C’est aussi avec la figure du père que Ben Metcalf règle ses comptes. Un père pétri de bonnes intentions mais incapable de mener à bien son rêve  et d’assumer ce retour aux origines (il vient d’une famille rurale de l’Illinois), ce qui le plongera dans un désarroi profond. La volonté de faire de Ben, de son frère et de sa sœur, de vrais petits Américains de la campagne se heurta à la résistance passive des enfants, à leur doute fondamental, ce qui exacerbera le penchant du paternel à distribuer les corvées éreintantes et grotesques et les coups d’instruments divers destinés à amollir le cuir et forger le caractère. Adulte, l’auteur garde une dent particulière contre le pater familias.

Cet exercice de métafiction de haute volée enchaîne les courts chapitres dans lequel la prose foisonnante et kilométrique de l’auteur délaisse le déroulé temporel pour tamiser le grain des souvenirs et des réflexions rageuses. Et si les respirations sont bienvenues dans ce réquisitoire dru et drolatique, il est rare ces derniers temps de lire un texte d’une éloquence aussi précise, ciblée et violente.

« … A peine avais-je pris place dans un bus scolaire du Goochland que je fus rossé jusqu’à pleurer et crier de rage par un adolescent qui, avec de grands yeux inquiets, se mit à hurler « C’est fini, le temps de l’esclavage ! C’est fini, le temps de l’esclavage ! », refrain dont je me souviens aussi nettement que de ma confusion quant au sens de ce propos, et au type d’action que j’avais bien pu commettre pour encourager soit cet énoncé, soit cette volée de coups.

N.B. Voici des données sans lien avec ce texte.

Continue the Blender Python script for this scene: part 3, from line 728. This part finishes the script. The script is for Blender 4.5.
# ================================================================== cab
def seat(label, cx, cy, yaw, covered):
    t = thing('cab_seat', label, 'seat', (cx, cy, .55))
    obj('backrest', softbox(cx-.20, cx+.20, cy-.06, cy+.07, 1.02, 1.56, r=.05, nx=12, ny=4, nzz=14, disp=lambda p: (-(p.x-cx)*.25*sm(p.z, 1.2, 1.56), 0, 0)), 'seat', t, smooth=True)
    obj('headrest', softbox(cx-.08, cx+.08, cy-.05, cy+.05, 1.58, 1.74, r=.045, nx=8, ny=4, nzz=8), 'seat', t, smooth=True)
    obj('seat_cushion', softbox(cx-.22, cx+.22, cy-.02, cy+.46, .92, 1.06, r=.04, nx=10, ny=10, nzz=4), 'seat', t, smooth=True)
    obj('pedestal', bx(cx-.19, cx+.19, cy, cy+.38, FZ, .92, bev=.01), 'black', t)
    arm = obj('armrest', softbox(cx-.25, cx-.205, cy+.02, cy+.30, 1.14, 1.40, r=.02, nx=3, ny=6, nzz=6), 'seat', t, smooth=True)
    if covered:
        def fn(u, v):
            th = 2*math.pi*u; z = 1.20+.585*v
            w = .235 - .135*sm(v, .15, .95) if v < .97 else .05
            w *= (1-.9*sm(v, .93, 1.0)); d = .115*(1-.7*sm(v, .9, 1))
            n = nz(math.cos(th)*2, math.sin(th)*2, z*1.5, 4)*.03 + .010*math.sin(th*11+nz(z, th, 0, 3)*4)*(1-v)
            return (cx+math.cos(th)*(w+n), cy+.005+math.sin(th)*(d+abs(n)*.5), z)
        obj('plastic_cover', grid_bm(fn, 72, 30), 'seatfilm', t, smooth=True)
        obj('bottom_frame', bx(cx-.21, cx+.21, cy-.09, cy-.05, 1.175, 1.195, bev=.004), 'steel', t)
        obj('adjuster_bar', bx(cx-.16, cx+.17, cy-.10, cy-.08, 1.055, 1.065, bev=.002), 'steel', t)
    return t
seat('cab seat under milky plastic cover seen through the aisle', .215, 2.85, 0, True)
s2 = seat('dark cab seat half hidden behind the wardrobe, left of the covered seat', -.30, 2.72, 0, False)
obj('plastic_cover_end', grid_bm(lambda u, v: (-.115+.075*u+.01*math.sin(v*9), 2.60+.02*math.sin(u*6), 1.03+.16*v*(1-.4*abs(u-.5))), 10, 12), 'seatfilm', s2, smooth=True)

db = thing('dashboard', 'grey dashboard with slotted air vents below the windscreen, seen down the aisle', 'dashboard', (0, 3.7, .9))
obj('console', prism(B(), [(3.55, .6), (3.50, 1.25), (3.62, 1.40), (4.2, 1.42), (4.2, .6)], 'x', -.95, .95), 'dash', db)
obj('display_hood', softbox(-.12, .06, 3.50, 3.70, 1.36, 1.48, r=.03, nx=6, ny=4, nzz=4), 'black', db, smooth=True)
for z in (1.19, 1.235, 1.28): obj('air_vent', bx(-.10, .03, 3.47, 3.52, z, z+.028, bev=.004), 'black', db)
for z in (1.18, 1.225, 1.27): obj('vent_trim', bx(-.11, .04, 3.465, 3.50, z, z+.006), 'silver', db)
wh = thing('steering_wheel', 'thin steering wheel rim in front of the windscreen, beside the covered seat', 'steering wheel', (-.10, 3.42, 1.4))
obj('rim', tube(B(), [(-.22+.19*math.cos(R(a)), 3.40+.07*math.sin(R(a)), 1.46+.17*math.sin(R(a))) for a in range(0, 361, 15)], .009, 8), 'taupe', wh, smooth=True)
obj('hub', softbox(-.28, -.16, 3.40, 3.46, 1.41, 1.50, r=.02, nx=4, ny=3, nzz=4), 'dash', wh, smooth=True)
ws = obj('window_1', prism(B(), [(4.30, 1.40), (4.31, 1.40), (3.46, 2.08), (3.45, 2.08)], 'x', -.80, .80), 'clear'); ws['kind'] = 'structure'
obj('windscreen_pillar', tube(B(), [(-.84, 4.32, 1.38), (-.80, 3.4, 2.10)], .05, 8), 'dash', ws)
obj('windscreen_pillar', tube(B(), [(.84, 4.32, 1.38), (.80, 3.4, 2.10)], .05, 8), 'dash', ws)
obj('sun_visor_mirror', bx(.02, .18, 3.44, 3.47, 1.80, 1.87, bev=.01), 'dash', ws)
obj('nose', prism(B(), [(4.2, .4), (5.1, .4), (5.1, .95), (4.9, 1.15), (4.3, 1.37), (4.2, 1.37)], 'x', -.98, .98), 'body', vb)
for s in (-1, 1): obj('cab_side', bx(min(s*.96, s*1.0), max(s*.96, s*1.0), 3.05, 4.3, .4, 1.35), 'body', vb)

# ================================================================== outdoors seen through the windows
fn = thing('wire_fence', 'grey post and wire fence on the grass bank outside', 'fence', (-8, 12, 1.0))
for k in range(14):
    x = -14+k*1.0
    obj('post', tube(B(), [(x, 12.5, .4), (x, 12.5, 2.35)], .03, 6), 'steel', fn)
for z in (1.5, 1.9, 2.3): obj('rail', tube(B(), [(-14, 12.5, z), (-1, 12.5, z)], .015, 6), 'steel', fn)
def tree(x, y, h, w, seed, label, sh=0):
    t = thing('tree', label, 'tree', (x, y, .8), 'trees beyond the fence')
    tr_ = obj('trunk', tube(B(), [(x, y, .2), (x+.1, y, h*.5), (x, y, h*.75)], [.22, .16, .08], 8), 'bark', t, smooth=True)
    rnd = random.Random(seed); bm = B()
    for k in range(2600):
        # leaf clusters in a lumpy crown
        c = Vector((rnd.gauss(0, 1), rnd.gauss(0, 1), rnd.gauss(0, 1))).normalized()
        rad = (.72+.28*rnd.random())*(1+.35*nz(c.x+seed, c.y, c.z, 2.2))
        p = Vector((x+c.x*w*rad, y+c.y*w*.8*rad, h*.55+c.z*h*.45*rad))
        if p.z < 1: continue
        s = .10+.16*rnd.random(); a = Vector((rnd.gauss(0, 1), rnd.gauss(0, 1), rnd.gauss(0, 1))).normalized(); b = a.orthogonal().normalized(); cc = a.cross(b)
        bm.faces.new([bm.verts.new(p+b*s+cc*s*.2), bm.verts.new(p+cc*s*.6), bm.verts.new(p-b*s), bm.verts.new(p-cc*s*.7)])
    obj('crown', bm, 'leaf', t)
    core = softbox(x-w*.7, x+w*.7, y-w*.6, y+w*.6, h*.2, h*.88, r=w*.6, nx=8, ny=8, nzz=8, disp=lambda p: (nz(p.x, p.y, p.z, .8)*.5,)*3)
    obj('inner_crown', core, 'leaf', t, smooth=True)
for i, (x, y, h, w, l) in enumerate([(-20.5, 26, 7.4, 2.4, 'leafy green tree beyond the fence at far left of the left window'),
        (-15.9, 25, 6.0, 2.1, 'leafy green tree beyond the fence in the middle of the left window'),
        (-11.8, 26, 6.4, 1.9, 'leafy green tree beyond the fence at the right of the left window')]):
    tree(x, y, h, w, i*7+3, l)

Des passagers moins violents, de véritables saints à mes yeux, me libérèrent de ces poings, me firent remonter sur le vinyle d’un vert terne sur lequel j’avais inutilement cherché refuge, et me poussèrent vers le fond du véhicule, en direction des visages pareillement amusés d’enfants qui me ressemblaient davantage. (…) Je dénichai une place dans le fond près de mon frère, dont la taille et l’aptitude à la violence auraient pu garantir la protection si le choc qu’avait constitué notre installation à la campagne ne l’avait rendu impassible et généralement mutique jusqu’à la puberté, à cet instant encore aussi étrangère à ses yeux que les sapins de sinistre présage qui défilaient de gauche à droite derrière la vitre crasseuse de ce qu’il avait compris, de manière instinctive, n’être rien d’autre qu’un wagon à  bestiaux. »

De l’art oratoire aussi aiguisé et dangereux qu’un instrument aratoire pour son utilisateur traditionnel : l’Américain moyen de la campagne.